Ambassadors Cho and Harris shared their impressions through social media; Ambassador Cho is a Facebook aficionado and Ambassador Harris a Twitter star. They posted vivid narratives and photos including some fine-looking bass fish caught in West Point Lake, Georgia, the stunning Korean War Memorial looking out at San Francisco’s Golden Gate Bridge and the last dinner (and only Korean meal of the entire week) in Aurora, Colorado, with Korean War veterans.

Returning to Washington, I started thinking about the trips I took with Han Duk-soo, the ambassador to the United States at the time, about what has and hasn’t changed in a decade. One thing continues to strike me: Across the United States, knowledge of and interest in Korea have grown significantly. The heightened tensions over the last couple of years over North Korea is certainly one reason, but so is the way now multi-generational Korean-American communities — and K-pop — have taken root in every corner of the U.S. The Visa Waiver Program and the WEST internship program, both new 10 years ago, are well-established and have strengthened people-to-people ties.

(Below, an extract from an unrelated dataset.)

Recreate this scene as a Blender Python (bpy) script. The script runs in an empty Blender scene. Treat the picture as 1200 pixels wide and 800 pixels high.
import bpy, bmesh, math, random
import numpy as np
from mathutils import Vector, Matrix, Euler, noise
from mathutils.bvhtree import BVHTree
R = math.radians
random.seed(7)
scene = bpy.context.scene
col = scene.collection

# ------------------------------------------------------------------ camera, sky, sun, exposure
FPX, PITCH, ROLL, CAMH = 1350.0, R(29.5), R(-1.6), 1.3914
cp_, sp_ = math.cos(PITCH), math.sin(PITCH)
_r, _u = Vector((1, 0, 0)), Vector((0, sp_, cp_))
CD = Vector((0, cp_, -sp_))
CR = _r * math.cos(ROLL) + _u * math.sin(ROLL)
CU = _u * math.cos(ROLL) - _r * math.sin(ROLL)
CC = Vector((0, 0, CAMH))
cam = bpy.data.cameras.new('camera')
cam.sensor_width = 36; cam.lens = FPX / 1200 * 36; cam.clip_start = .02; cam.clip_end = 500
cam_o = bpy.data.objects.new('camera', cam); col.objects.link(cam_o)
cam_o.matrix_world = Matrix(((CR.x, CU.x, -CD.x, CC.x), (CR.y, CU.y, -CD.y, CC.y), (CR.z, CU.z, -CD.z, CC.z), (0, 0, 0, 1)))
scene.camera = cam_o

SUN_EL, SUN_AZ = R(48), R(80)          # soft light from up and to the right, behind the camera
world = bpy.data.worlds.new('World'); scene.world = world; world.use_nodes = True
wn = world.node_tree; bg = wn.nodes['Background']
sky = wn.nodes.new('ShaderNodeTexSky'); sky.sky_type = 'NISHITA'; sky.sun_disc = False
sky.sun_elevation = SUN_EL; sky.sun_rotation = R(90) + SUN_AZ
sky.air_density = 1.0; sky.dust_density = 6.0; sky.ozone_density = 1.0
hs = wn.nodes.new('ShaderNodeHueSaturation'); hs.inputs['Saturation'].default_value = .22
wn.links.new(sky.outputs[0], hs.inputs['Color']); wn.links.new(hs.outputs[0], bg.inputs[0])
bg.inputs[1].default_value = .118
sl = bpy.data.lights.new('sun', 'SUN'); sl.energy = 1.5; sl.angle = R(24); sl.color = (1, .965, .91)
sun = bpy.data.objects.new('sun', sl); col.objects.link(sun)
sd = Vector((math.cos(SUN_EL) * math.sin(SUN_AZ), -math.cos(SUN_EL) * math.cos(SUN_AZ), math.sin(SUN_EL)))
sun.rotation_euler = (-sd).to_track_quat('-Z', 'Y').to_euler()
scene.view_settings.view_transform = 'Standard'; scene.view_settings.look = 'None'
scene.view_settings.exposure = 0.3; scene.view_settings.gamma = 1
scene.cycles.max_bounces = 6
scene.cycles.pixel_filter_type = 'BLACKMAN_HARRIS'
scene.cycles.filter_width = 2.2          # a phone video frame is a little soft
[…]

Still, in most local communities, the focus is on economic issues. In 2009, when Ambassador Han and I traveled together, the prospects for ratifying Korus FTA were still uncertain. This time, we saw the impact of large and ever-growing Korean investments of the past decade, much of it concentrated in the South. We found Koreans and Americans alike optimistic about continued economic cooperation, though worried about the uncertainties surrounding Nafta’s future, the implications for U.S.-China trade tensions for the global supply chain, and political polarization in both countries.

I realized that even as we approach the 70th anniversary of June 25 — the start of the Korean War — and the Korean War veterans still with us are mostly in their 90s, it remains a deeply-felt shared history in communities across the United States. Honoring the veterans, which both ambassadors did with eloquence and sincerity, while talking about our commitment to working together for a permanent peace and reconciliation on a denuclearized Korean Peninsula, is a message with resonance across America’s generational and political divides.

Traveling together creates time for conversations and for shared experiences. As we drove through the Texas countryside, blossoming with the state flower bluebonnet, on our way to the Samsung semi-conductor plant, Bruni Bradley, Ambassador Harris’ wife, told me of her plan to join with Seoul citizens to renew the vegetable and flower garden plot at the official residence. She graciously credited me with planting a garden with nearby schoolchildren 10 years ago. I was surprised anyone would remember a garden planted so long ago, and delighted to hear the new plan.

Mrs. Bradley’s project, and in a broader sense the Ambassadors’ Dialogue, are in the spirit of one of America’s great statesmen, former Secretary of State George Shultz. Secretary Shultz led U.S. diplomacy during the ’80s, a period of enormous tumult and transformation. But both then, and years later at Stanford University, where he remains active, he most often compared diplomacy to gardening, saying, “I appreciate how important it is to see people on their own turf, where they feel at home and where you meet the people with whom they work. I call this kind of work gardening, and it is one of the most underrated aspects of diplomacy. The way to keep weeds from overwhelming you is to deal with them constantly and in their early stages.”

There’s never a shortage of weeds, and of new seeds to be nurtured, so may the gardening continue, in future Ambassadors’ Dialogues and in Jeong-dong, central Seoul.